Mystérieuse expression de l'épître aux Colossiens : « J'achève dans ma chair ce qui manque aux souffrances du Christ pour son corps qui est l'Église » (Col 1, 24). Que signifie théologiquement « achever » ? Peut-être faut-il relier cette affirmation à une autre belle formule paulinienne : « Être dans le Christ ». « Achever », dans ce sens, ne serait ni douter de la fécondité plénière et définitive de la croix, ni compléter quoique ce soit qui serait inachevé, mais bien manifester dans sa plénitude, entrer de plus en plus, par la souffrance du témoignage, dans le Christ, crucifié!
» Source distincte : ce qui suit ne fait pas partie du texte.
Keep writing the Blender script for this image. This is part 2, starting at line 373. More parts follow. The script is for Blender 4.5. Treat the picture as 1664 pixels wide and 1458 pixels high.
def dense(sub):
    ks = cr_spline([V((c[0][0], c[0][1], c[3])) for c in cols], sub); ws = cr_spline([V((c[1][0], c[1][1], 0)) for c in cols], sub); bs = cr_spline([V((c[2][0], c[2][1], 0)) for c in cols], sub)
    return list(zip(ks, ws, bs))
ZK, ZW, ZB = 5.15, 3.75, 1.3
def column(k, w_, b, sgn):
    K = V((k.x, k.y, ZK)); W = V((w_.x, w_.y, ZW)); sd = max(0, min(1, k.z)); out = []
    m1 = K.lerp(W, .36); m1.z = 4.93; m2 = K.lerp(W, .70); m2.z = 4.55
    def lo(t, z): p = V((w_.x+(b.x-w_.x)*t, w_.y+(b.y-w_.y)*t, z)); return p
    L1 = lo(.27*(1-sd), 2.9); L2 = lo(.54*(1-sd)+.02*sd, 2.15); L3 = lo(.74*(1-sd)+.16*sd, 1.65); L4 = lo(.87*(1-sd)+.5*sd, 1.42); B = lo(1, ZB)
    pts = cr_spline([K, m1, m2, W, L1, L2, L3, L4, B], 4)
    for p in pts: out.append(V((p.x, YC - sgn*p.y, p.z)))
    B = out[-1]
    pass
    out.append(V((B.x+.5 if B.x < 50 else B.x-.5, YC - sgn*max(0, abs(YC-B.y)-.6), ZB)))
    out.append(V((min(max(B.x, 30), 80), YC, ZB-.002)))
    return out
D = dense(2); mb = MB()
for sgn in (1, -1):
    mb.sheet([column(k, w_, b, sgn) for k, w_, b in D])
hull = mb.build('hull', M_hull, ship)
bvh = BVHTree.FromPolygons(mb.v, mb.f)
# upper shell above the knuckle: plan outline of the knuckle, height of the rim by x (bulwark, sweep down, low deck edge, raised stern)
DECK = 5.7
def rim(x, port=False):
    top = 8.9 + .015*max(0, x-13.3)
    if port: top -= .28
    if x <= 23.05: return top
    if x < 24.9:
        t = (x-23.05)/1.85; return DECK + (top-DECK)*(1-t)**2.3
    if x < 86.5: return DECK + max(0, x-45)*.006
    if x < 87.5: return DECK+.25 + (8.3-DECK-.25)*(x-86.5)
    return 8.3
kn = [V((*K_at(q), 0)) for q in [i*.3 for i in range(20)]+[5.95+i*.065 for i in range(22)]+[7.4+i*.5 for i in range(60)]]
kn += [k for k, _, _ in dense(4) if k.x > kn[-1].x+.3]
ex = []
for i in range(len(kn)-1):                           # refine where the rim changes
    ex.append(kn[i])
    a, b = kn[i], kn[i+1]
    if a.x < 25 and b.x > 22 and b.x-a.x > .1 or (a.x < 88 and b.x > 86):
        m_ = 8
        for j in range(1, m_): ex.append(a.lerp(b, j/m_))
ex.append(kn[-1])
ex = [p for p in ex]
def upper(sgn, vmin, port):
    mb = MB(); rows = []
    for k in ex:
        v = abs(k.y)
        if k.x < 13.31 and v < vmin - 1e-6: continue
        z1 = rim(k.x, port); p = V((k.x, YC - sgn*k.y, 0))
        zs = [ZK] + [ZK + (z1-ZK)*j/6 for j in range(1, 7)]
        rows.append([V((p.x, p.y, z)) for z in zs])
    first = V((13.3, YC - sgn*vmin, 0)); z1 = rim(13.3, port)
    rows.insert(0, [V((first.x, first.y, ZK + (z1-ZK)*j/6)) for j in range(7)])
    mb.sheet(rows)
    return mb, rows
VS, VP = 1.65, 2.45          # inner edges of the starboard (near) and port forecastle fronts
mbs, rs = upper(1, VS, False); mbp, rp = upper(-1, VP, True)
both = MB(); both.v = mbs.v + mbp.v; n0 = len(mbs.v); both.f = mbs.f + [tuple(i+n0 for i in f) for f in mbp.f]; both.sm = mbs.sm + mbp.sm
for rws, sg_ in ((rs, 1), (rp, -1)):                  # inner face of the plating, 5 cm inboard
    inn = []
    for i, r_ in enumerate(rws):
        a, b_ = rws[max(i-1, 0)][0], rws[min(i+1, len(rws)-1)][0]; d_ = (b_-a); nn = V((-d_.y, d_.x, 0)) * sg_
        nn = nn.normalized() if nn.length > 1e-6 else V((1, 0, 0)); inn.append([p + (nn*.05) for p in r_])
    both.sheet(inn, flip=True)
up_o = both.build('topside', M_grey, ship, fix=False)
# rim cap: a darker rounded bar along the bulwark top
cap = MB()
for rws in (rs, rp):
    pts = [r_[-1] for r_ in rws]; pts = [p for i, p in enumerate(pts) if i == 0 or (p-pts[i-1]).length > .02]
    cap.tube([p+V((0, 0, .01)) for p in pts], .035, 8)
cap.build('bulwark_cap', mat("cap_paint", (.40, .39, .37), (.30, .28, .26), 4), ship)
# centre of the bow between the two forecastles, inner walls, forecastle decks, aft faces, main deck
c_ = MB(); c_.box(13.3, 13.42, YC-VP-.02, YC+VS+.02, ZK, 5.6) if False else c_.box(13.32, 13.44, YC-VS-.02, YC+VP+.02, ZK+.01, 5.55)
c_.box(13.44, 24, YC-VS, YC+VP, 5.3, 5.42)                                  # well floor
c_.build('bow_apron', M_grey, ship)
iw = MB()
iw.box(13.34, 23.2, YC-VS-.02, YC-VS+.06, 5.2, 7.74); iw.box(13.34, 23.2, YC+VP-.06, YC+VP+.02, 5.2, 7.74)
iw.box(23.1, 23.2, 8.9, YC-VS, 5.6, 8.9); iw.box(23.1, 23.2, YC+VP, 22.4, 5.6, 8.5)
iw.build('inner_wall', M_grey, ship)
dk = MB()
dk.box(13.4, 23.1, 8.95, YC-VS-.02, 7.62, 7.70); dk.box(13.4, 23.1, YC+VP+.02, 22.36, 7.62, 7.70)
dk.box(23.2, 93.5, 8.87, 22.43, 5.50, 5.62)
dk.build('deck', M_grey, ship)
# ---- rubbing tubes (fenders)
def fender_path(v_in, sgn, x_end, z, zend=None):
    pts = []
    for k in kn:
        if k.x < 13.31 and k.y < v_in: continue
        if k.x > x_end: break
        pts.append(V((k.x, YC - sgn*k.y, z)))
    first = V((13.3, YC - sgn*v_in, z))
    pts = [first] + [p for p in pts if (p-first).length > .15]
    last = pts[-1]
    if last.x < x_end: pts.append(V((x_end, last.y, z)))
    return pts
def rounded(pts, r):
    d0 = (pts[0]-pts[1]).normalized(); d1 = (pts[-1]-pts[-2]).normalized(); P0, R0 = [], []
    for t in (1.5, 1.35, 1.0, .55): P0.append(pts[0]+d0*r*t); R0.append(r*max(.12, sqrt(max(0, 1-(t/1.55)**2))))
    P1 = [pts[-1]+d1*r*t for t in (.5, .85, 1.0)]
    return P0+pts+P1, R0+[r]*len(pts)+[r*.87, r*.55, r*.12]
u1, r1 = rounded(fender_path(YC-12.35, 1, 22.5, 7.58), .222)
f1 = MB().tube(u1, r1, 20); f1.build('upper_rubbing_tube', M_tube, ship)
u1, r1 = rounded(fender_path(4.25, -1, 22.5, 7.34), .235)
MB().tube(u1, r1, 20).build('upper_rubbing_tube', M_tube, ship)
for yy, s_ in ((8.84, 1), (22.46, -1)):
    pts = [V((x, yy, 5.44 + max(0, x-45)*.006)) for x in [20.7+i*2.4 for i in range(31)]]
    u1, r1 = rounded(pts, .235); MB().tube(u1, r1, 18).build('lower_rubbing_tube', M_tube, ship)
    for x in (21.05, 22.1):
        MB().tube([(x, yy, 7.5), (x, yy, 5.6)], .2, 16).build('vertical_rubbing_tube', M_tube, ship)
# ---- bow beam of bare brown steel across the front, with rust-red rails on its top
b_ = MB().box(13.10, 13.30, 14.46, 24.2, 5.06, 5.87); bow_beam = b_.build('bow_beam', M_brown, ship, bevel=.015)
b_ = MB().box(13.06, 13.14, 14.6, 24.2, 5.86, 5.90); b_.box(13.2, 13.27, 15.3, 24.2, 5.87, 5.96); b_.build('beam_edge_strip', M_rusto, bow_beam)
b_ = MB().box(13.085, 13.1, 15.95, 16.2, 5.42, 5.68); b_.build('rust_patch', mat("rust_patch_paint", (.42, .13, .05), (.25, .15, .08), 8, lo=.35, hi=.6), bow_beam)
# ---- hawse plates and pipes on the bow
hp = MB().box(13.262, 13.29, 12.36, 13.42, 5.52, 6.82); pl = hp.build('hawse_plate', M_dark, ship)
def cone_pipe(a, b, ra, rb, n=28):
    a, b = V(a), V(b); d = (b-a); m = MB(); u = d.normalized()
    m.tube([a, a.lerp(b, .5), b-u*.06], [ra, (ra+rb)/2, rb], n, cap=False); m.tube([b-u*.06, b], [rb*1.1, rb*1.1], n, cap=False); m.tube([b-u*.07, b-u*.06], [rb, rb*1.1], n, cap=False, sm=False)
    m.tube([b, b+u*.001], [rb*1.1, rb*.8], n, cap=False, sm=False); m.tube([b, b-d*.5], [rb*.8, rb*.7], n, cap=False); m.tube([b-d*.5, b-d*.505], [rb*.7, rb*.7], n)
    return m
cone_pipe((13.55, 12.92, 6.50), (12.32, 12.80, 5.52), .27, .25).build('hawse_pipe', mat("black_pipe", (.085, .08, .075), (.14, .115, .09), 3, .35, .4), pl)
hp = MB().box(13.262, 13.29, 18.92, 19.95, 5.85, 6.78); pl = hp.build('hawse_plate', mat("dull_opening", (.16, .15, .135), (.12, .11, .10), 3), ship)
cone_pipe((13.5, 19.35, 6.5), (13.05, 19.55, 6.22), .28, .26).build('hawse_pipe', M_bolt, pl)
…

L'Église est, sans doute, le lieu de cette plénitude en jachère, en tant que corps historique, cosmique et eschatologique du Christ. Certes, tout est dit, tout est fait sur le Golgotha. Mais nous sommes appelés, en tant que corps d'humanité innombrable, à « vivre dans le Christ » et, ainsi, à contribuer à l'extension définitive de ce mystère aux dimensions de tout l'univers.
Toute souffrance humaine est celle du Christ « en son corps qui est l'Église »...
En ce sens, l'« Église », infiniment au-delà de ses formes visibles, doctrinales et institutionnelles, est bien le cœur mystérieux de tout homme et de tout l'homme dans son destin divin et christique. Toute souffrance humaine est celle du Christ « en son corps qui est l'Église » et Christ, en son centre, agonise à jamais en toute souffrance humaine, comme le suggère Pascal. Cet appel à achever ce qui manque aux souffrances du Christ est donc lancé à tout homme, croyant ou non, baptisé ou non.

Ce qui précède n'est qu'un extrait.